-- RECORDS start --

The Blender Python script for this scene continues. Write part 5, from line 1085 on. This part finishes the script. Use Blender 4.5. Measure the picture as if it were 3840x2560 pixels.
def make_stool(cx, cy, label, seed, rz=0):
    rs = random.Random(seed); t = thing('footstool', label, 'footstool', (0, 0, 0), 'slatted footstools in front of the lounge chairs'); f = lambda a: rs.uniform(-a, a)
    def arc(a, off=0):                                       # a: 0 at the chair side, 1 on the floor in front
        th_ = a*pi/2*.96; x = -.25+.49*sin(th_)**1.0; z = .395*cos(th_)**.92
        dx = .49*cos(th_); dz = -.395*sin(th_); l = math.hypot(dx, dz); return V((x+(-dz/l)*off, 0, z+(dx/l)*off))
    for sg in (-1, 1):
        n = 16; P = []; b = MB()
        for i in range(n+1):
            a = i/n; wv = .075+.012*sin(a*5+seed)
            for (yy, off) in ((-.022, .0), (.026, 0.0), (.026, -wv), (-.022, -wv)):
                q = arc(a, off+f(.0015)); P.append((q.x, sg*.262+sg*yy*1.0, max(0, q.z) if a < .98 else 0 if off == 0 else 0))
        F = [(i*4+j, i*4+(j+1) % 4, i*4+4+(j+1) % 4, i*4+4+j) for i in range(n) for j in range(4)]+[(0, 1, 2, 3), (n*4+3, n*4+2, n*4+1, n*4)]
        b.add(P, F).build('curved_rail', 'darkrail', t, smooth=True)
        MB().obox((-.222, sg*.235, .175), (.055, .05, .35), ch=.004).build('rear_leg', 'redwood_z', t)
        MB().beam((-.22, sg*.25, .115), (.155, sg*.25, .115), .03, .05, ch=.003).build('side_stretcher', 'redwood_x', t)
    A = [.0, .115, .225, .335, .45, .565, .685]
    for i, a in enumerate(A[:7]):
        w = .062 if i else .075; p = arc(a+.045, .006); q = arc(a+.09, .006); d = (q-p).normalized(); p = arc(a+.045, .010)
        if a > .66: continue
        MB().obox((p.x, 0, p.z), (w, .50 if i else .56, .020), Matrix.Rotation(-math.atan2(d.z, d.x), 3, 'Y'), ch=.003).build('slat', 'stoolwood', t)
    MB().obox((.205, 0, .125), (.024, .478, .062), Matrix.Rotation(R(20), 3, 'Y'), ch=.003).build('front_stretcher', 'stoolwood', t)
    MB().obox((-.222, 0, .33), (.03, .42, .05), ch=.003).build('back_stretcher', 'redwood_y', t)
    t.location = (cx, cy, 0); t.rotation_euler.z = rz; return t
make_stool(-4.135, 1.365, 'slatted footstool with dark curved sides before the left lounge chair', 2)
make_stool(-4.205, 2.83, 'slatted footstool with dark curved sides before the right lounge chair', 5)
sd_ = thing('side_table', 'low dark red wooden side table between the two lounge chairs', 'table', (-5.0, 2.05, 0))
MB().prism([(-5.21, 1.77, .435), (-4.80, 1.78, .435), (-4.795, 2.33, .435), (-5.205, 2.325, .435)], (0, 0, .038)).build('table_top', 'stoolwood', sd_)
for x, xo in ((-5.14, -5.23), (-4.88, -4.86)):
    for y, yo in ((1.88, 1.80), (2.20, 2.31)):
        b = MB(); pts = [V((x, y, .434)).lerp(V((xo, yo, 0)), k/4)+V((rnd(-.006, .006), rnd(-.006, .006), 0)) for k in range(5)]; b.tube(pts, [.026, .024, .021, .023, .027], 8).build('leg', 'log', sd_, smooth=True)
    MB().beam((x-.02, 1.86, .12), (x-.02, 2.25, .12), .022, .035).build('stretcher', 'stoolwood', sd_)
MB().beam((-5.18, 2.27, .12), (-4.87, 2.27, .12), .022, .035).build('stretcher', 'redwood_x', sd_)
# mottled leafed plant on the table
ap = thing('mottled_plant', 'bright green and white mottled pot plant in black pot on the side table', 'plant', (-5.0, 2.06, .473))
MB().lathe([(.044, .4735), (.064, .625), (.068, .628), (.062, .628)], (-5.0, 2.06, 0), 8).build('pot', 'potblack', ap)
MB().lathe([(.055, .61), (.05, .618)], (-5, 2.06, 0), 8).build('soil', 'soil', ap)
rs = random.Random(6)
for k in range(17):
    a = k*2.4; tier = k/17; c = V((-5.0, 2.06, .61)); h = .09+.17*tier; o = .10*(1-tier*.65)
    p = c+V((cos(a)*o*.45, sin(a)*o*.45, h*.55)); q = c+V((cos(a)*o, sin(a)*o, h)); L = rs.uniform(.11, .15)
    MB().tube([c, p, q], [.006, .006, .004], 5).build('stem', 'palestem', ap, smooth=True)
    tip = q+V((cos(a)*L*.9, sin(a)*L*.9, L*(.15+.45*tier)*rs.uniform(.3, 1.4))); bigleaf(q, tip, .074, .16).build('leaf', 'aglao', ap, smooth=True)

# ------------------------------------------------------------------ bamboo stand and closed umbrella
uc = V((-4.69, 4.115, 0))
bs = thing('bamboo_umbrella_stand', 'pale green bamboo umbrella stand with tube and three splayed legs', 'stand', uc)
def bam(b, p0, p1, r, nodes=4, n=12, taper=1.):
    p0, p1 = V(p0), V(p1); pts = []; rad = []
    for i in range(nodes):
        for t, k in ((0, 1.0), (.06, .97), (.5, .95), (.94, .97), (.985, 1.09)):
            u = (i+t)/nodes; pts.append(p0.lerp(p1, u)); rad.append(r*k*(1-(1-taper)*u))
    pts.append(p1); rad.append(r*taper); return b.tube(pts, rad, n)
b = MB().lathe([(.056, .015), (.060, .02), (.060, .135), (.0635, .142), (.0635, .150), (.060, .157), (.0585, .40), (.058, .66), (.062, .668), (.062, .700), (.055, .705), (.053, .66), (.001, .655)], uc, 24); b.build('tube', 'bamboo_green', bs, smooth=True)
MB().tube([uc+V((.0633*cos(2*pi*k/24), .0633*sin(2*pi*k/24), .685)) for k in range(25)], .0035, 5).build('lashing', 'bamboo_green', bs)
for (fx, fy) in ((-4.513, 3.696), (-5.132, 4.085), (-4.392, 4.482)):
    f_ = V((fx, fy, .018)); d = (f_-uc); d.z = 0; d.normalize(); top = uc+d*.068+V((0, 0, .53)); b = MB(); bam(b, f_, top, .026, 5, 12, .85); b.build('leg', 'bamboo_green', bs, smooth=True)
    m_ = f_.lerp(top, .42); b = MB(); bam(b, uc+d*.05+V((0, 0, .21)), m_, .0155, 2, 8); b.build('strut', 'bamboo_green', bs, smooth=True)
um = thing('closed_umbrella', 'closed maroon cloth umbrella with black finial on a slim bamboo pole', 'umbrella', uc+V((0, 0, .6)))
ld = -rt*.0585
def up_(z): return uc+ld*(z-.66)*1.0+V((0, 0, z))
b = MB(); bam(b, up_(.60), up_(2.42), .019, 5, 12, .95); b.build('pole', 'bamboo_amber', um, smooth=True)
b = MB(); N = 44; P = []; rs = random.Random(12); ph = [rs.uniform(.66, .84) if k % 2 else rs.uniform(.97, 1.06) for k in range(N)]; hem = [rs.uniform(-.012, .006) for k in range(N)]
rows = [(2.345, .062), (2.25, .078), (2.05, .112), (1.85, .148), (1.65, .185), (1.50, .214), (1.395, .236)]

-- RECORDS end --
-- RECORDS start --

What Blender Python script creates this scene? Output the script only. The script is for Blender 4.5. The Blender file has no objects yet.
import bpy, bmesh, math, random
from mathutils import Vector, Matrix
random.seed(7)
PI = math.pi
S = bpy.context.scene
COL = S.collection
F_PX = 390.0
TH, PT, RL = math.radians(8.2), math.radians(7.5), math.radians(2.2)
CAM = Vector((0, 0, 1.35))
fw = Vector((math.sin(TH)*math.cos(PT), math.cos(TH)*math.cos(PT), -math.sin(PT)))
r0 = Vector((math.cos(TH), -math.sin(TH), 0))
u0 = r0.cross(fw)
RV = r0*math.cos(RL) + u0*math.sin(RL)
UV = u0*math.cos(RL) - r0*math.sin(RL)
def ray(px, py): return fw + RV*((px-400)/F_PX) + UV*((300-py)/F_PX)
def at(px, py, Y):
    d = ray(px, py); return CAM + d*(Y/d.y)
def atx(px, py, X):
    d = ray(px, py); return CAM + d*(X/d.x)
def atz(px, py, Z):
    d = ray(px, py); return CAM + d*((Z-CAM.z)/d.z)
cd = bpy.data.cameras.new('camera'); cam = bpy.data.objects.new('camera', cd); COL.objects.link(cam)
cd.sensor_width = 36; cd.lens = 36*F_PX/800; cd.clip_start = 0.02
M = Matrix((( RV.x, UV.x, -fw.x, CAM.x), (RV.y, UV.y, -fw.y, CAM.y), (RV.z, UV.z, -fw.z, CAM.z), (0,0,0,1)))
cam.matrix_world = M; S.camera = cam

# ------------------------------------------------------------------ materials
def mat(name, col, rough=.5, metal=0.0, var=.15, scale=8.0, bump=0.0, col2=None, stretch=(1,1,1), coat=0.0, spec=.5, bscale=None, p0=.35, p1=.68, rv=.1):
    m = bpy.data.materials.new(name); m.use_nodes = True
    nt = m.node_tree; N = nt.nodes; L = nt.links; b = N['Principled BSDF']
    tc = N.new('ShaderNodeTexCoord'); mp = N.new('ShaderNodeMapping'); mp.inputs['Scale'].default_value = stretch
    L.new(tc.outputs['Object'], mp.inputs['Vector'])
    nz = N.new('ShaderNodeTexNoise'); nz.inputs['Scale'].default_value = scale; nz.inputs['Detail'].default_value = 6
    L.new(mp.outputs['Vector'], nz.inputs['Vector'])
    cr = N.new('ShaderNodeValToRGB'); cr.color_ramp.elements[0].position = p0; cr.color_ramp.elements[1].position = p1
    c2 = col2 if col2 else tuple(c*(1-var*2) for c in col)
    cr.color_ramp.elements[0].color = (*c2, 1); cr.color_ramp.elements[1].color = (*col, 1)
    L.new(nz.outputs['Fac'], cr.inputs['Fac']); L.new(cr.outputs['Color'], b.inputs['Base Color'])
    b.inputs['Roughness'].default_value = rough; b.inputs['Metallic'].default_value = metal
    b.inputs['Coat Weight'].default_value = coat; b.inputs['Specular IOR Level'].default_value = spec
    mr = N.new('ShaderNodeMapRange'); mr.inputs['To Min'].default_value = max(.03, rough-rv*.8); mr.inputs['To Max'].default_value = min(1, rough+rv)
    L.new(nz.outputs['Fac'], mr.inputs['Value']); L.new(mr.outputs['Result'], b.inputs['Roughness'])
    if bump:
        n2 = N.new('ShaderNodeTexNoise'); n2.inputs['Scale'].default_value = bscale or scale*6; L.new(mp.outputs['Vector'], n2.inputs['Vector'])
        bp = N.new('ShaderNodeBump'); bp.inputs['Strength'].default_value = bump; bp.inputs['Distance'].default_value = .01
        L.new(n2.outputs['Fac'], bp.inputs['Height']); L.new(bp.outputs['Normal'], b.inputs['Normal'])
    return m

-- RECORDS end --
-- RECORDS start --

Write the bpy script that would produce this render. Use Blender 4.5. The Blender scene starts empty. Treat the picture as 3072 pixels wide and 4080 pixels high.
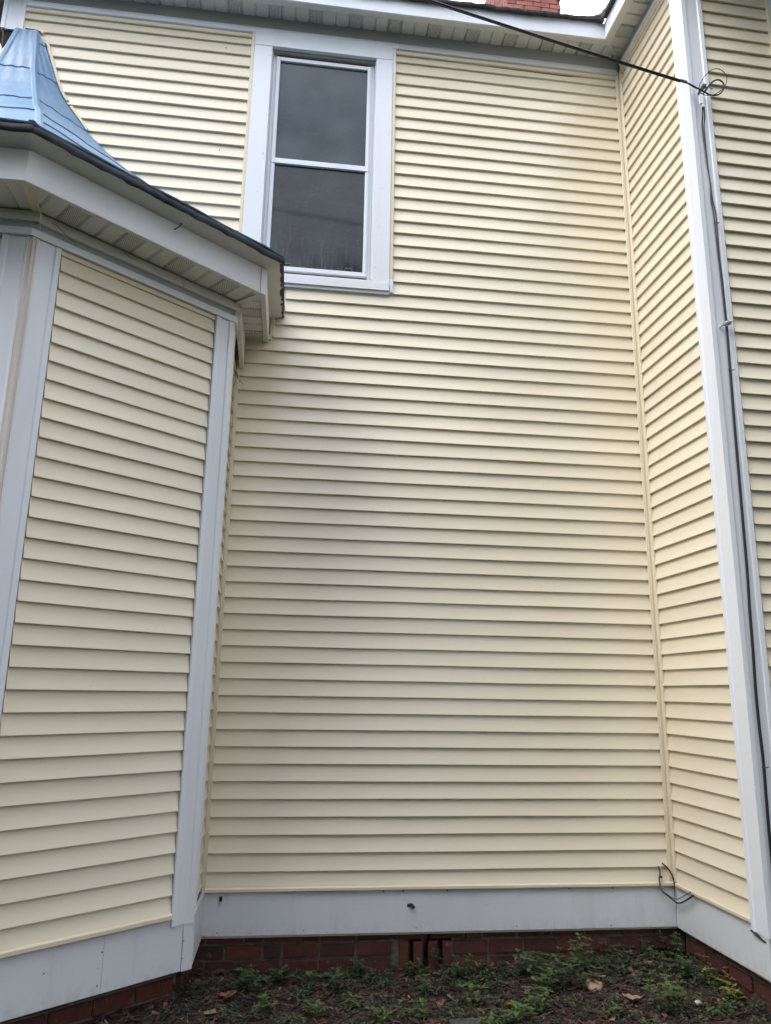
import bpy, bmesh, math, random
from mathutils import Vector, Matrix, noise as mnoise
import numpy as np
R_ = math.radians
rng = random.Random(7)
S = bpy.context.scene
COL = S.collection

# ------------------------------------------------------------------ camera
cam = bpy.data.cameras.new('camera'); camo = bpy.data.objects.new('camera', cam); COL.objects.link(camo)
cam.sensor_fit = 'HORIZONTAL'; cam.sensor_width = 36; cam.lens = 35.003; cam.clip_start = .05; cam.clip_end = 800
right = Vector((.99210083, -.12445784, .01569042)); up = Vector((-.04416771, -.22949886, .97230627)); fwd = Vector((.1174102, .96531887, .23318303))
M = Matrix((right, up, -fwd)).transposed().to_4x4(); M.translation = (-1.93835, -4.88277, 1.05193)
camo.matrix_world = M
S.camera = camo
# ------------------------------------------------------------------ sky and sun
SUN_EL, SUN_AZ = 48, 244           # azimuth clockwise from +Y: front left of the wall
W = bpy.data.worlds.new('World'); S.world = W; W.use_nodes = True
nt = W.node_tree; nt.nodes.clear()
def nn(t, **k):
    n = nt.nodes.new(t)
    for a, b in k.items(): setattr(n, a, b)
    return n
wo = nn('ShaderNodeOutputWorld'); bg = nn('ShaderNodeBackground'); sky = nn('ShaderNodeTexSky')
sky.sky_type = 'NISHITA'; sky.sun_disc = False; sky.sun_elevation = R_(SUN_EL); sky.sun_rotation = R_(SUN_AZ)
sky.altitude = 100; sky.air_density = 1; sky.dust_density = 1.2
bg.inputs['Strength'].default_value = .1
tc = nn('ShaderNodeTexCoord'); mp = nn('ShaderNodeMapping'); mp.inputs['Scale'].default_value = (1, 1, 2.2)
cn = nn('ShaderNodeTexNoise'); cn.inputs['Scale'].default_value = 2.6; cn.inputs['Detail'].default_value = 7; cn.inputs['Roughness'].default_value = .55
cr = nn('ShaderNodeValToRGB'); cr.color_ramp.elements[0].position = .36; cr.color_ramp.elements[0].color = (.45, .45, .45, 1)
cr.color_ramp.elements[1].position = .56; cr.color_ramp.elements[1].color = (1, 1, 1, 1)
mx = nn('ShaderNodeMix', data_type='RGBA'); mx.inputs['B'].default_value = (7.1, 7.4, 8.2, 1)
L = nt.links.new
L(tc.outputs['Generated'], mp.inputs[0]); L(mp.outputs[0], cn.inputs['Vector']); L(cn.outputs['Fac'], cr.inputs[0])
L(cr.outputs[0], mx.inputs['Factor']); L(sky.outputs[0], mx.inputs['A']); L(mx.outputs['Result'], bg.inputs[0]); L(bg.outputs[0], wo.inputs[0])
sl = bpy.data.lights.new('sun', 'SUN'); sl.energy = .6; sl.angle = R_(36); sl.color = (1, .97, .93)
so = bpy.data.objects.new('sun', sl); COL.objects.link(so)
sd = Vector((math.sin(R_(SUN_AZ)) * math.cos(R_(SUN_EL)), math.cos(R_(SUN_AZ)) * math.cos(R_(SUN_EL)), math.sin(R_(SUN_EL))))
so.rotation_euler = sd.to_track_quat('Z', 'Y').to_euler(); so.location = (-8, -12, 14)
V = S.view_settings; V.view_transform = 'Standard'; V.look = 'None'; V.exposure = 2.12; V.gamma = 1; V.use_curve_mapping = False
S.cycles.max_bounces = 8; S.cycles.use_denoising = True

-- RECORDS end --

• **AIM**
Copy out each line of the data where the string "pixels" appears.

• **EXERCISE RESPONSE**
The Blender Python script for this scene continues. Write part 5, from line 1085 on. This part finishes the script. Use Blender 4.5. Measure the picture as if it were 3840x2560 pixels.
Write the bpy script that would produce this render. Use Blender 4.5. The Blender scene starts empty. Treat the picture as 3072 pixels wide and 4080 pixels high.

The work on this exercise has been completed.